Does ruby stop evaluating if statements when first condition is false? I constantly get undefined method `ready' for nil:NilClass> if song = nil.
if !song.nil? && song.ready && !song.has_been_downloaded_by(event.author)
song.send_to_user(event.author)
nil
elsif !song.ready
"The song is not ready yet. Try again once it is."
elsif song.has_been_downloaded_by(event.author)
"Yo, check your private messages, I've already sent you the song."
else
'Song with such index does not exist.'
end
Ruby, and most other programming languages use short circuiting boolean expressions. Meaning any expression of the form false && puts("hi") will not run the right side of the expression puts("hi"). This goes for if conditions as well, anything with && really.

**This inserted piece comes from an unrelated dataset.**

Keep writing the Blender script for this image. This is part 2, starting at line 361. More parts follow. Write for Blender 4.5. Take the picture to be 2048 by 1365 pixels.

This is specially important to know because you always want to put faster or cheaper expressions/functions on the left side and more expensive expressions on the right side of a && operator.
Consider this
puts "hi" if expensive_method() && some_value
In the above example expensive_method will always run. But what if some_value is sometimes false? This would be more efficient:
puts "hi" if some_value && expensive_method()
Taking advantage of the possibility that some_value might sometimes be false, we spare ourselves from having to evaluate expensive_method in those cases.
In short, take advantage of boolean expression short circuiting.